Management also highlighted supplemental disclosure intended to show broader economics tied to Global Atlantic that are not fully captured in Insurance segment operating earnings alone. The company said total Insurance economics in 2025 were $1.9 billion net of compensation, up 15% year-over-year, including management fees earned under an investment management agreement, Ivy-related vehicles, and Global Atlantic-related capital markets fees.

Monetizations, embedded gains, and investment activity

Within the asset management segment, KKR reported realized performance income of $528 million (excluding the carried interest repayment obligation) and realized investment income of $27 million, which management said brought total monetization activity to more than $550 million. The quarter’s monetizations were driven by a mix of public secondary sales and strategic transactions, dividends and interest income, and the annual performance fee for Marshall Wace.

Management also emphasized record embedded gains across the firm. Total embedded gains—described as gross carry plus gains on the balance sheet across asset management and Strategic Holdings—were $19 billion as of Dec. 31, up 19% from a year earlier and up more than 50% compared to two years earlier.

On deployment, management said KKR invested $32 billion of capital in the quarter and $95 billion over full-year 2025, up 13% from 2024. The firm ended the year with $118 billion of dry powder and said deployment was driven by focus areas including Asia, infrastructure, and asset-based finance. Executives said Asia investment activity was up more than 70% versus 2024, and infrastructure investment totaled nearly $15 billion in 2025, a record for the firm, with over half outside the U.S. Management also said credit deployment totaled $44 billion in 2025, up 14%, including $19 billion invested by the asset-based finance (ABF) business.

Record fundraising and private wealth growth

KKR said fundraising was a “bright spot” in 2025. The firm raised $28 billion of new capital in the fourth quarter and $129 billion in full-year 2025, which management called the highest fundraising year in its history and nearly double the level from two years earlier. Credit fundraising reached a record $68 billion in 2025, which management said was driven by asset-based finance and the Insurance business.
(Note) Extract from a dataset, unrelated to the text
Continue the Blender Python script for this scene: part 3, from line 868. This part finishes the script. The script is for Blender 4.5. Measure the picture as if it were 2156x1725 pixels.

Global Atlantic’s third-party capital fundraising was also discussed. KKR said it held the final close of the Ivy III sidecar vehicle in the quarter, bringing total capital raised to $4.5 billion. Combined with a $2 billion commitment from Japan Post Insurance discussed previously, management said third-party capital capacity is now approximately $6.5 billion. Once deployed, management said that capacity is expected to translate into more than $65 billion of fee-paying AUM over time.

In private equity and real assets, management said its North America Private Equity fund had surpassed $19 billion of committed capital in under a year since first close, and its Global Infrastructure fund had nearly $16 billion of commitments. The firm noted that flagship products represented only 14% of total 2025 fundraising.

In private wealth, KKR said its K-Series products raised $4.5 billion in Q4 and more than $16 billion in 2025—nearly double the 2024 level—with AUM across K-Series vehicles exceeding $35 billion (including activity closing Jan. 1), compared with $18 billion a year earlier. Management also discussed converting an existing vehicle into K-ABF, a product offering access to the ABF market for individual investors.

Arctos acquisition, new “KKR Solutions,” and outlook items

Executives used the call to discuss a strategic acquisition of Arctos, described as the leading investor in professional sports franchise stakes and a leader in GP solutions with approximately $15 billion of AUM. Management said the transaction is valued at $1.4 billion in equity and cash, with “much of the equity” subject to long-term vesting, plus the potential for up to $550 million of additional long-term vesting equity tied to KKR’s share price and Arctos operating performance targets. KKR said it expects the transaction to be accretive per share across key financial metrics immediately after closing, and later noted it expects the close in Q2.

In connection with the deal, KKR said it will create a new investing vertical called KKR Solutions that will include sports, GP solutions, and future secondary strategies. Management said it expects the business to reach $100+ billion of AUM over time. Executives also said their expectations for growth in the sports business are not predicated on changes to league rules governing ownership limits.

On other forward-looking items raised during Q&A:

  • Monetization visibility: management cited “a little over $900 million” of visibility from signed or completed deals expected to generate monetization-related revenue, compared with about $400 million at the same point last year.
  • Insurance earnings modeling: management reiterated that it views $250+ million per quarter as an appropriate operating-earnings modeling level over the next four quarters, while noting “accrued income” not reflected in cash accounting and estimating that accrued income could be $300 million-$350 million in 2026.
  • Strategic Holdings: management reiterated it is tracking toward $350+ million of operating earnings in 2026 and said the business includes about 20 businesses where deleveraging is expected to drive higher free cash flow and dividends over time.

Finally, consistent with historical practice, KKR said it intends to increase its annual dividend to a range of $0.74 to $0.78 per share, effective alongside first-quarter 2026 earnings, which management said would mark the seventh consecutive annual dividend increase since the firm’s C-Corp conversion.

About KKR & Co. Inc. NYSE: KKR

KKR & Co Inc is a global investment firm headquartered in New York City that specializes in private markets and alternative asset management. Founded in 1976 by Jerome Kohlberg Jr., Henry Kravis and George R. Roberts, the firm built its reputation in leveraged buyouts and has since expanded into a multi-strategy asset manager. KKR operates across private equity, credit, real assets (including real estate and infrastructure), growth equity and hedge fund strategies, offering a range of investment products and strategies for institutional and private investors.

KKR manages capital through traditional closed-end funds as well as customized vehicles such as separate accounts, co-investments, and listed investment vehicles.